Justice Kagan and Paul Clement share SG stories at American Law Institute annual meeting
on May 22, 2018 at 1:16 pm
On Monday morning Justice Elena Kagan joined Justice Ruth Bader Ginsburg’s dissent from the Supreme Court’s majority opinion in Epic Systems Corp. v. Lewis, which held that arbitration clauses in employment contracts that require employees to forgo class and collective actions are enforceable. On Monday evening Kagan spoke at the American Law Institute’s 95th annual meeting with a fellow former solicitor general, Paul Clement – the attorney who argued for the winning side in that case.
As Justice Antonin Scalia – Kagan’s former colleague and Clement’s former boss – famously said to those who disagreed with the Supreme Court’s decision in Bush v. Gore, “Get over it.”
Kagan and Clement both spoke fondly of the former justice. “I loved my repartee with Justice Scalia,” Kagan recalled. “He was sometimes aggressive but always totally straightforward and honest.”
“It was empowering for the advocate,” remarked Clement, who has argued more than 90 cases before the Supreme Court. Kagan smiled and nodded when Clement called arguing in front of Scalia “one of the great joys an advocate can have.” The justice was persuadable and open to push-back, Clement said; “there was nothing you couldn’t say back to him.”
“There was one thing you couldn’t do back to Justice Scalia,” Kagan remembered. She recalled a series of questions from Scalia “in one of the least important cases” that she argued as solicitor general. At a certain point she responded with a question of her own.
“That’s not the way we do things here,” Chief Justice John Roberts intervened.
Kagan told the story of the first appellate argument in her life – none other than the reargument in Citizens United v. Federal Election Commission, in which the Supreme Court ruled that political spending by corporations is a form of protected speech under the First Amendment.
Kagan said that after she uttered about one “anodyne” sentence on the history of campaign-finance regulation, Scalia interrupted her:
Wait, wait, wait, wait.
“He basically told me I was all wrong,” Kagan recalled, but “it was the best thing for me,” calming her nerves by drawing her into the argument.
That Citizens United was Kagan’s first argument – which elicited some gasps of surprise from members of the audience – underscored what Kagan said she told the Obama administration when informed she was being vetted for the position of solicitor general, “I’m not sure you have the right person.”
At the time, Kagan was dean of Harvard Law School. This experience, while not exactly preparing her for the advocacy required of the solicitor general, Kagan suggested, did accustom her to the decision-making role of the office.

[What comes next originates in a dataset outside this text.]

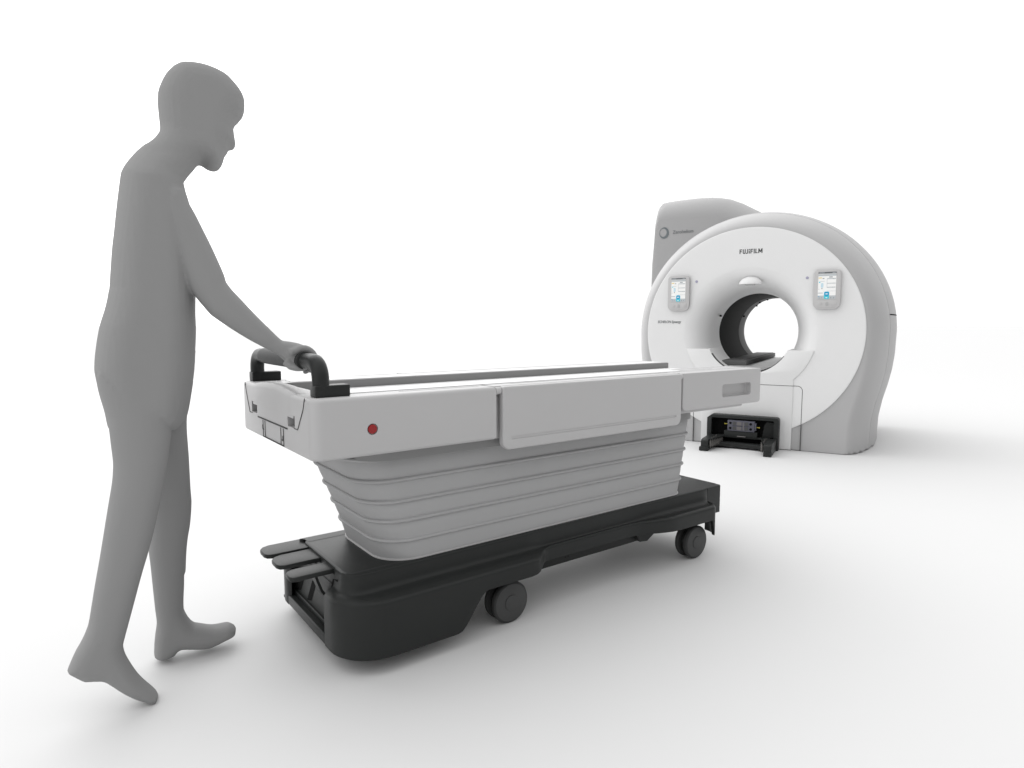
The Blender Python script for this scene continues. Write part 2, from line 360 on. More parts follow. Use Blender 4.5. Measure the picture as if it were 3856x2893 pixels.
# bellows
def rr_loft(z, x0, x1, y0, r, n=10):
    y1 = .470 + (z - .3) * .22 + (.045 - y0) if z else .474
    return [Vector((x, y, z)) for x, y in rrect(x0, x1, y0, y1, (r * .6, r, r, r * .6), n)]
lv = [(.300, -.447, .997, .046, .115), (.366, -.463, 1.010, .045, .115), (.4335, -.484, 1.022, .044, .115), (.4985, -.506, 1.034, .043, .115), (.568, -.530, 1.046, .042, .115), (.639, -.556, 1.058, .041, .115)]
def lerp(a, b, t): return tuple(p + (q - p) * t for p, q in zip(a, b))
rows = []
for k in range(len(lv) - 1):
    a, b_ = lv[k], lv[k + 1]
    for t, d in ((0, 0), (.11, -.0012), (.20, -.0002), (.5, .0006), (.80, .0), (.89, -.0022)):
        if k == 0: d = max(d, .001)
        if k and t == 0: continue
        z, x0, x1, y0, r = lerp(a, b_, t)
        rows.append(rr_loft(z, x0 - d, x1 + d, y0 - d, r))
    if True:
        z, x0, x1, y0, r = b_
        for a_ in range(0, 181, 30):
            q = .0068; d = q * math.sin(R(a_)); zz = z - q * math.cos(R(a_)) * .9
            rows.append(rr_loft(zz, x0 - d, x1 + d, y0 - d, r))
bm = bmesh.new(); grid(bm, rows, closed=True)
link('bellows', bm, 'bellows', T, ang=50)
bm = bmesh.new(); pts = [(p.x, p.y) for p in rr_loft(0, -.4525, 1.0025, .0405, .118)]
prism(bm, pts, .2995, .3045, 'z', r=.0015); link('bellows_hem', bm, 'table', T)

# ------------------------------------------------------------------ black chassis
bm = bmesh.new()
def sm(a, b, x):
    t = min(1, max(0, (x - a) / (b - a))); return t * t * (3 - 2 * t)
def yo(x):   # outer edge of the skirt
    return -.048 + .046 * sm(.085, .165, x) - .046 * sm(.60, .84, x)
def zt(x): return .224 + .012 * sm(.1, .2, x) - .0 * x
def zb(x):
    z = .052 + .118 * sm(-.245, -.125, x)
    z += .020 * sm(.06, .16, x) - .012 * sm(.6, .9, x)
    z -= .075 * sm(1.088, 1.112, x)
    return z
stations = []   # (deck point, outer point, ztop, zbot)
xs = [1.150, 1.145, 1.135, 1.12, 1.11, 1.10, 1.09, 1.07, 1.04, 1.0, .95, .9, .85, .82, .78, .74, .7, .66, .62, .58, .5, .42, .34, .26, .2, .175, .16, .145, .13, .115, .10, .085, .06, .03, 0, -.03, -.06, -.09, -.11, -.125, -.14, -.155, -.17, -.185, -.2, -.215, -.23, -.245, -.26, -.3, -.35, -.40, -.44]
for x in xs:
    y = yo(x)
    if x > 1.10: y += .10 * (1 - math.sqrt(max(0, 1 - ((x - 1.10) / .0505) ** 2))) 
    stations.append((Vector((x, .030)), Vector((x, y)), zt(x), zb(x)))
side_stations = stations[:]; both = []
for rc, rd in ((.145, .05), (.085, .03)):
  stations = side_stations[:] if rc > .1 else side_stations[:] + [(Vector((-.5, .030)), Vector((-.5, -.048)), .224, .052)]
  cx, cy = -.62 + rc, -.048 + rc
  for i in range(1, 17):
    a = R(270 - 90 * i / 16)
    o_ = Vector((cx + rc * math.cos(a), cy + rc * math.sin(a)))
    ddx, ddy = -.585 + rd, .030 + rd
    d_ = Vector((ddx + rd * math.cos(a), ddy + rd * math.sin(a)))
    stations.append((d_, o_, zt(-.4) - .004 * i / 16, .052))
  if rc > .1:
    stations.append((Vector((-.585, .108)), Vector((-.62, .118)), .217, .052))
    stations.append((Vector((-.585, .125)), Vector((-.62, .140)), .214, .052))
  else:
    stations.append((Vector((-.585, .055)), Vector((-.62, .066)), .217, .052))
  both.append(stations)
def prof(D, O, zt_, zb_):
    d = (O - D); P = []
    def at(t, z): q = D + d * t; return Vector((q.x, q.y, z))
    H = .30
    P.append(Vector((D.x - d.x * .3, D.y - d.y * .3 if abs(d.y) > 1e-6 else D.y, H)))
    P += [at(0, H), at(.03, H - .0012), at(.055, H - .005), at(.065, H - .011), at(.09, H - .03), at(.14, H - .046), at(.22, H - .056), at(.32, H - .0605), at(.5, H - .063)]
    zc = H - .066
    P += [at(.7, (zc + zt_ + .004) / 2 + .003), at(.86, zt_ + .0055), at(.935, zt_ + .0025), at(.975, zt_ - .0015), at(.995, zt_ - .006), at(1., zt_ - .011)]
    P += [at(1., (zt_ + zb_) / 2), at(1., zb_ + .006), at(.985, zb_), at(.80, zb_ + .002), at(.72, zb_ + .03), at(.70, zt_ - .03)]
    return P
for s in (0, 1):
    rows = []
    for D, O, a, b_ in both[s]:
        if s: D, O = Vector((D.x, min(mirb(D.y), .458))), Vector((O.x, mirb(O.y)))
        r_ = prof(D, O, a, b_)
        rows.append(r_)
    V = grid(bm, rows)
    for row in (V[0], V[-1]):
        try: bm.faces.new(row)
        except Exception: pass
chas = link('base_skirt', bm, 'black', T, ang=50)
bm = bmesh.new()
prism(bm, rrect(-.583, 1.262, .032, .458, (.012, .05, .05, .012), 8), .17, .2995, 'z', r=.006)
deck = link('base_deck', bm, 'black', T, ang=40)
c = bmesh.new()     # open pedal bay in the deck block
prism(c, [(-.70, .272), (-.574, .272), (-.574, .10), (-.70, .10)], .085, .438, 'y'); cut(deck, c)
bm = bmesh.new()    # rear block and its lower nose
prism(bm, [(1.05, .299), (1.262, .299), (1.268, .293), (1.268, .182), (1.262, .174), (1.245, .168), (1.05, .168)], .058, .452, 'y', r=.006, r0=.006)
link('rear_block', bm, 'black', T, ang=35)
bm = bmesh.new()    # pedal bay: bottom rail, lip, sloping back plate
box(bm, -.6195, -.595, .136, .512, .052, .086, .004)
box(bm, -.600, -.575, .136, .512, .052, .074, .003)
box(bm, -.596, -.585, .14, .512, .074, .100, .002)
link('bay_rail', bm, 'black', deck)
bm = bmesh.new()
box(bm, -.588, -.576, .118, .585, .05, .24); box(bm, -.5865, -.5765, .088, .436, .215, .2755); box(bm, -.612, -.55, .12, .585, .050, .058); box(bm, -.600, -.55, .577, .585, .05, .22); box(bm, -.615, -.55, .118, .136, .06, .213, .002)
link('bay_plate', bm, 'black', deck)
for (ya_, za_), (yb_, zb2_) in (((.436, .164), (.480, .107)), ((.312, .196), (.370, .108)), ((.118, .266), (.142, .218))):
    bm = bmesh.new(); q = [bm.verts.new((-.5890, y, z)) for y, z in ((ya_ - .022, za_ + .006), (ya_ + .022, za_ - .006), (yb_ + .022, zb2_ - .006), (yb_ - .022, zb2_ + .006))]
    bm.faces.new(q); link('bay_slot', bm, 'blackd', deck)
# centre beam
bm = bmesh.new(); box(bm, .02, .80, .052, .50, .135, .235, .004)
beam = link('chassis_beam', bm, 'black', T)
for x, z, r in ((.115, .157, .004), (.145, .172, .002), (.165, .158, .002), (.175, .172, .002), (.195, .173, .002), (.30, .178, .002), (.315, .178, .002), (.30, .157, .002), (.315, .158, .002), (.405, .186, .002), (.425, .190, .002), (.44, .190, .002), (.425, .165, .002), (.44, .167, .002),
                (.475, .176, .0045), (.50, .190, .002), (.56, .172, .002), (.585, .194, .002), (.63, .184, .004)):
    bm = bmesh.new(); cyl(bm, (x, .0515, z), r, .002, 'y', 10); link('bolt_hole', bm, 'blackd', beam)
bm = bmesh.new(); prism(bm, [(.66, .20), (.84, .20), (.80, .165), (.745, .135), (.70, .14)], .03, .05, 'y', r=.004)
link('beam_gusset', bm, 'black', beam)
# pedals
for (xa, xb, ya, yb, zz) in ((-.725, -.566, .378, .482, .292), (-.719, -.562, .262, .369, .290), (-.716, -.566, .145, .221, .289)):
    bm = bmesh.new(); w = (yb - ya)
    pts = [(xb - .012, ya), (xb, ya + .012), (xb, yb - .012), (xb - .012, yb), (xa + w * .34, yb), (xa + w * .12, yb - w * .10), (xa + w * .02, yb - w * .26), (xa, yb - w * .40), (xa, ya + w * .24), (xa + w * .06, ya + w * .08), (xa + w * .20, ya)]
    prism(bm, pts, zz - .014, zz, 'z', r=.0035, r0=.003)
    pd = link('foot_pedal', bm, 'black', T, ang=40)
    bm = bmesh.new(); ym = (ya + yb) / 2 + (.018 if ya < .2 else 0)
    pth = [(-.632, ym, zz - .012), (-.622, ym, .245), (-.612, ym - .004, .215), (-.598, ym - .010, .192), (-.580, ym - .018, .182), (-.560, ym - .026, .190)] if ya < .2 else [(-.60, ym, zz - .012), (-.585, ym, .262), (-.560, ym, .252)]
    for k_, wdt in ((0, .020),):
        rows = []
        for i_, p in enumerate(pth):
            a_, c_ = Vector(pth[max(i_ - 1, 0)]), Vector(pth[min(i_ + 1, len(pth) - 1)]); d = (c_ - a_).normalized(); n_ = d.cross(Vector((0, 1, 0))).normalized() * .004; p = Vector(p); w_ = Vector((0, wdt, 0))
            rows.append([p + n_ + w_, p - n_ + w_, p - n_ - w_, p + n_ - w_])
        V = grid(bm, rows, closed=True); bm.faces.new(V[0]); bm.faces.new(V[-1])
    link('pedal_arm', bm, 'black', pd, ang=50)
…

“Getting people around the table,” Kagan said, was “one of the more fun parts of the job.”
There was one difference. As dean, Kagan said, she often tried to make compromises to keep people at the law school happy. As solicitor general, compromises often weren’t possible in the same way. “I realized pretty quickly that people appreciated being listened to but everybody got that it was my decision to make,” Kagan said.
When it sank in that people would respect her decision-making – “that was really fun.”
One type of decision that a new solicitor general has to make, particularly at the beginning of an administration, is whether to maintain the same positions as the previous administration, even one controlled by a different political party.
“The office has a real culture and a real ethos to it,” Kagan indicated. The attorneys were “very clear that you were supposed to think long and hard and then long and hard again before you change anything.”
“Changing positions is a really big deal,” she continued, “and people should hesitate a long time over it,” because the role of the office is “seeing the long-term interests of the United States” and the “credibility of the office depends on judges believing that’s what you’re doing.”
Kagan gave no indication that these comments had anything to do with current cases, but in Epic Systems, the solicitor general’s office changed its position after the transition from the Obama to the Trump administration.
Kagan said that Justice Thurgood Marshall, for whom she clerked, “made me want to do right by the office and by him” when she became solicitor general.
Kagan recalled that Marshall considered the job to be the best he ever held, topping his positions as an associate Supreme Court justice and as a litigator with the NAACP Legal Defense and Educational Fund. He used to tell the “story of how meaningful it was for him to go up to the podium and say, ‘I’m Thurgood Marshall and I’m representing the United States of America.’”
One audience member asked how Kagan could “maintain normalcy” despite “heavy responsibility that would keep most people up all night.” “Who says I do?” Kagan quipped, but she then suggested that the quantity of decisions is actually helpful. One would like to consider everything to the fullest extent, “but at some point, I have to decide,” and after making a decision, “I don’t think about it anymore.”
Clement agreed with Kagan’s claim, noting that the solicitor general has to make thousands of decisions. He asked if it was any different as a justice.
“Are you suggesting something about our caseload?” Kagan responded.
The justices have 32 remaining argued cases to decide before the end of June.